Learn about Design Patterns and development best practices. Whatever problem you are solving, the chances are that someone out there has already solved it in a much more elegant way than you could. Learning about best practices can help you avoid making common mistakes and improve your standard of coding in general.

2. Finding Information
Learn how to use Google/resources properly. You might laugh at this one, but knowing the best way of searching on Google for help with a problem or for some extra information can be invaluable. Also don’t be afraid to post to developer forums/mailing lists, or even email the people in charge of a project for some help.

3. Accreditation
Gain a widely recognised accreditation. My personal recommendation would be The Sun Certified Java Programmer program – it would help give potential employees some reassurance into what your current standard of programming is.

4. Go Agile
Learn about Agile software development – I believe that an Agile approach is the best way to produce software and even if you don’t end up using it, you could incorporate some of the best practices into your role and impress your new boss.

5. Join a Project
Join and contribute to an open source project – preferably something that has a fair amount of developer activity and something that you find interesting and maybe even beneficial to your future options, some suggestions would be Hibernate, The Spring Framework, Selenium.

6. Write a blog
I think this would score a lot of brownie points with potential employees.
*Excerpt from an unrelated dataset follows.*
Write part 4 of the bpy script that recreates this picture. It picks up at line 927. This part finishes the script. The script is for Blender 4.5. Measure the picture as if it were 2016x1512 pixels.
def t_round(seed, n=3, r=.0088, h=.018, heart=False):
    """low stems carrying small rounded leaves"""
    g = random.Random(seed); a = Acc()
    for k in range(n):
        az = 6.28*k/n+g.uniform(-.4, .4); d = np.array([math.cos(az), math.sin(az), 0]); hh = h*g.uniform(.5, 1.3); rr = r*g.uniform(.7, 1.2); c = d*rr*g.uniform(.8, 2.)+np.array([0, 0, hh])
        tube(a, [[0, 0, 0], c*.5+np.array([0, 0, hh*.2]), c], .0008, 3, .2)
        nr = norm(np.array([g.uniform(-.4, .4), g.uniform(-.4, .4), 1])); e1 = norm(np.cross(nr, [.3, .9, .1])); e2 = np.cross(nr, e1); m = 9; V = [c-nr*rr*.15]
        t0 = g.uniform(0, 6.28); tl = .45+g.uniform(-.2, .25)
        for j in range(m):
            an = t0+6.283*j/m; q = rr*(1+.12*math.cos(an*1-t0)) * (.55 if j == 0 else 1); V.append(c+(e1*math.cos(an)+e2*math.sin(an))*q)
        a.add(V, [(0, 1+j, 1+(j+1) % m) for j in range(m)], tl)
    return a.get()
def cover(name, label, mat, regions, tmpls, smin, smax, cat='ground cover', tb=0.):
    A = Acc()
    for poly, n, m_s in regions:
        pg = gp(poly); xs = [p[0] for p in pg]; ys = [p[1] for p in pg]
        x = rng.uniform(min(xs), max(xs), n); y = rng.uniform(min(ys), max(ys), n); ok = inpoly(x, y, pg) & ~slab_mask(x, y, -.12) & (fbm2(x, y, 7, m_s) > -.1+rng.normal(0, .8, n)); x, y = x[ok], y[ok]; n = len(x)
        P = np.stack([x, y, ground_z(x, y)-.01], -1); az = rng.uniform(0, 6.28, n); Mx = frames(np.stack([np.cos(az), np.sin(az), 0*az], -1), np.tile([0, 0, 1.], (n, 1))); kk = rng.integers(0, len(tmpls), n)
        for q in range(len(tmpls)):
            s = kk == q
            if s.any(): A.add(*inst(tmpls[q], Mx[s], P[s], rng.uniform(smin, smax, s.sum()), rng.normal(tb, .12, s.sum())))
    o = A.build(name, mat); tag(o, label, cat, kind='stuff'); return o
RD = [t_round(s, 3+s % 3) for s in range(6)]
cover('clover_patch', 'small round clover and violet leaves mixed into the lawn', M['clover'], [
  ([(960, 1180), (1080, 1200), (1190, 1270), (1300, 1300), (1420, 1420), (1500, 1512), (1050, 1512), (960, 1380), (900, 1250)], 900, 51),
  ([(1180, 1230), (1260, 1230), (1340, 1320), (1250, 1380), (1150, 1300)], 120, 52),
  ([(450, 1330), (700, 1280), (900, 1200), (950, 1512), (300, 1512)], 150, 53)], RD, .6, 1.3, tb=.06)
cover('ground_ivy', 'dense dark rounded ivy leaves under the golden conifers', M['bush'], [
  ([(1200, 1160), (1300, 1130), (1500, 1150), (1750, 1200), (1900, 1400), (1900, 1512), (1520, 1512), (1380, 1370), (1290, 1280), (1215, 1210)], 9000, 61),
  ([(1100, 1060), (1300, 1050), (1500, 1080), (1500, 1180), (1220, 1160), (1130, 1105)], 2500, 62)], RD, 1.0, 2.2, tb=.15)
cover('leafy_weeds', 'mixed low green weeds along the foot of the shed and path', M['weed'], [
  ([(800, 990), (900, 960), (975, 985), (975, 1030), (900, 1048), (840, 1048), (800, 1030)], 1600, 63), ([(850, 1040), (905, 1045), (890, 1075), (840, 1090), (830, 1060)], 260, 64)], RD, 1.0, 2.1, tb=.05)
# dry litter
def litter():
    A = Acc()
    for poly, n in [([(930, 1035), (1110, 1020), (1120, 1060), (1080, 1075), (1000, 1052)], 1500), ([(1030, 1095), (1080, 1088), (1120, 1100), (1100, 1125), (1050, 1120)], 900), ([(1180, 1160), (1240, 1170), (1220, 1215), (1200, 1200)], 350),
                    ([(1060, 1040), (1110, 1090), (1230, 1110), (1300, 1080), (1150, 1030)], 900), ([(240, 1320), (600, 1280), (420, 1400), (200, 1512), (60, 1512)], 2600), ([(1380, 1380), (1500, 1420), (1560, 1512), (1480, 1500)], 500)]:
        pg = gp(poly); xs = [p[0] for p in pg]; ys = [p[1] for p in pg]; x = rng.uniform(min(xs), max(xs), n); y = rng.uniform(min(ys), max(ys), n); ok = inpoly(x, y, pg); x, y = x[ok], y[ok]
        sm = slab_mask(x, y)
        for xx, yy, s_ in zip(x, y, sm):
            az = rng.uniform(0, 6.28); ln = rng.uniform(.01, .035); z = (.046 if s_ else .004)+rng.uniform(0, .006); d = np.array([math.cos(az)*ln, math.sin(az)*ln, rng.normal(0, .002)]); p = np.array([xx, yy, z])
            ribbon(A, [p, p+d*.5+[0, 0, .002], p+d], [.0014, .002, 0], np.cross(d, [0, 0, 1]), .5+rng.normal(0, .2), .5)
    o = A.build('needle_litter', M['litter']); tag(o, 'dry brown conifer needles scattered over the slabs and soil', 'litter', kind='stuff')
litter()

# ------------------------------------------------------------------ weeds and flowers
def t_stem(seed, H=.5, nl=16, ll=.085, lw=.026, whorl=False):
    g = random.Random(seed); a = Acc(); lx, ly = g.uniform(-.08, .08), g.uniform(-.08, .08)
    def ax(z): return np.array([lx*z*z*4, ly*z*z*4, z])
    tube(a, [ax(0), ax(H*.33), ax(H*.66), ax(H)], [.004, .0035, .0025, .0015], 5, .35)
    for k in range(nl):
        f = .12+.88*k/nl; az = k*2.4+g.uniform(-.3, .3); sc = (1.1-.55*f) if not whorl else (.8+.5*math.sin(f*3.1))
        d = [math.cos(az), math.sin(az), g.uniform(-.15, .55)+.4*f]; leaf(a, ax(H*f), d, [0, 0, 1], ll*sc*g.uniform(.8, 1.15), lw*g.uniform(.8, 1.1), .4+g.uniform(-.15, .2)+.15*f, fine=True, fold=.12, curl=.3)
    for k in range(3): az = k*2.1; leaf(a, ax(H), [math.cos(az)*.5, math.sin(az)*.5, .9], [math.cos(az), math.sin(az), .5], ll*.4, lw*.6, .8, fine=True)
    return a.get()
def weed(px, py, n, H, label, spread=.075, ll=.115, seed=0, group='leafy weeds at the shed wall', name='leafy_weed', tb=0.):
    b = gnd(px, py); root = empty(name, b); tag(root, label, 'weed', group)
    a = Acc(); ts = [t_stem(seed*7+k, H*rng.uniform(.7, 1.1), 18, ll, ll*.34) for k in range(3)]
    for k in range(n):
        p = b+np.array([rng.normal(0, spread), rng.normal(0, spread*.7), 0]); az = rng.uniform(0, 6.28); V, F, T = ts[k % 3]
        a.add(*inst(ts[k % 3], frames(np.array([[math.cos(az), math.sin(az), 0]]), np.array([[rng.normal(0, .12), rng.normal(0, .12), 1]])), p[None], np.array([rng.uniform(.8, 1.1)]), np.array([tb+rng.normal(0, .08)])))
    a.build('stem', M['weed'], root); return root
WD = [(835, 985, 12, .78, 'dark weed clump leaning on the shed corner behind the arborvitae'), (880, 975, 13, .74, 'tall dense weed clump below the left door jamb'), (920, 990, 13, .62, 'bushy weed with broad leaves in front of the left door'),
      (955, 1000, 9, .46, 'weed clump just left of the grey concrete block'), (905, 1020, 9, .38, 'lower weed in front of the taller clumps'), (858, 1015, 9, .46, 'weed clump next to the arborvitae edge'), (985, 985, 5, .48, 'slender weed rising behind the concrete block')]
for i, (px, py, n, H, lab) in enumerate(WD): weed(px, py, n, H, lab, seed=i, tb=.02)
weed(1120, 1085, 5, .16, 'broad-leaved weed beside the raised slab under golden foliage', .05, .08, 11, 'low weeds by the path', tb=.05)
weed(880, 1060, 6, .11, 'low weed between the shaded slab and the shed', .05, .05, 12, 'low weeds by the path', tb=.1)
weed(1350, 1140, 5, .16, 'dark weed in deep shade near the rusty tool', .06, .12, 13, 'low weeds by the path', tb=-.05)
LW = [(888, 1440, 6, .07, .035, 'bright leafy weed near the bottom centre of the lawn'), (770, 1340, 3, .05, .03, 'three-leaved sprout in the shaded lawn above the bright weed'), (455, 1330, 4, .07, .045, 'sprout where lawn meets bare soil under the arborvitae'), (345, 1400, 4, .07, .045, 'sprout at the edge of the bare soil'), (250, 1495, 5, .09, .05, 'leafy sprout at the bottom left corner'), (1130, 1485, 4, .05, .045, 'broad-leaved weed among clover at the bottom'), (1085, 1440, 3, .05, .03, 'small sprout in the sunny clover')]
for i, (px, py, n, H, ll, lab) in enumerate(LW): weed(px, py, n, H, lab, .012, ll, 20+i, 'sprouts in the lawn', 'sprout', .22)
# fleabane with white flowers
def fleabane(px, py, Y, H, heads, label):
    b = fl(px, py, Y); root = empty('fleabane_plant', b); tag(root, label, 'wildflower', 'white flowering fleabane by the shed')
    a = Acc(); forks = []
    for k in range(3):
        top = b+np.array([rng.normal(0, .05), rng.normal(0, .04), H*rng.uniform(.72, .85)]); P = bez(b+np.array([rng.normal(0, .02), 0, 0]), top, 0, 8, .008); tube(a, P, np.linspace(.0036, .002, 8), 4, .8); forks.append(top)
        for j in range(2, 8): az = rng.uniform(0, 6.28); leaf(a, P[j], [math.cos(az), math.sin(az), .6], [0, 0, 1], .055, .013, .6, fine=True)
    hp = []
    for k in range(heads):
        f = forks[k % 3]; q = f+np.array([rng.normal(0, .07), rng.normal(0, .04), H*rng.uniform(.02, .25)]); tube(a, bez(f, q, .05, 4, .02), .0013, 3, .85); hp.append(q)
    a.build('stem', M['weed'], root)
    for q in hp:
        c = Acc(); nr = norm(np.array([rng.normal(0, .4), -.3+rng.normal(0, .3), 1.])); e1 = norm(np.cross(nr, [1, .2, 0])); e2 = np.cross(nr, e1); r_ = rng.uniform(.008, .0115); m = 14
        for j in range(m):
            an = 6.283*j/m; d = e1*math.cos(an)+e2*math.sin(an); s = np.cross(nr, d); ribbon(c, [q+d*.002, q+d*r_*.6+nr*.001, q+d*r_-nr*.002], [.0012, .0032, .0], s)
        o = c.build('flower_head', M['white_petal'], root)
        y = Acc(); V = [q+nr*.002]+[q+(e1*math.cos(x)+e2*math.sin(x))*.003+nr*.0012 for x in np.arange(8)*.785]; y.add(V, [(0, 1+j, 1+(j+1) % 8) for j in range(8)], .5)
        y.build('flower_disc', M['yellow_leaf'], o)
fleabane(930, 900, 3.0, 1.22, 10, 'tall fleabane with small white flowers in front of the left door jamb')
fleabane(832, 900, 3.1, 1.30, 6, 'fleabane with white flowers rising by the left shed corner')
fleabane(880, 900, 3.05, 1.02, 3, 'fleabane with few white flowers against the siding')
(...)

Starting a blog has a number of other benefits also, such as building relationships with other people in the industry and increasing your level of visibility.

7. Learn Learn Learn
Keep up to date with the latest development related news and learn and experiment with new technologies. See my links section for more places to find information.

8. Improve your C.V
Your C.V is effectively your sales pitch to your potential employers, spend time on making it as clear, concise. Also, ensure that your strengths and full range of technical skills are adequately highlighted.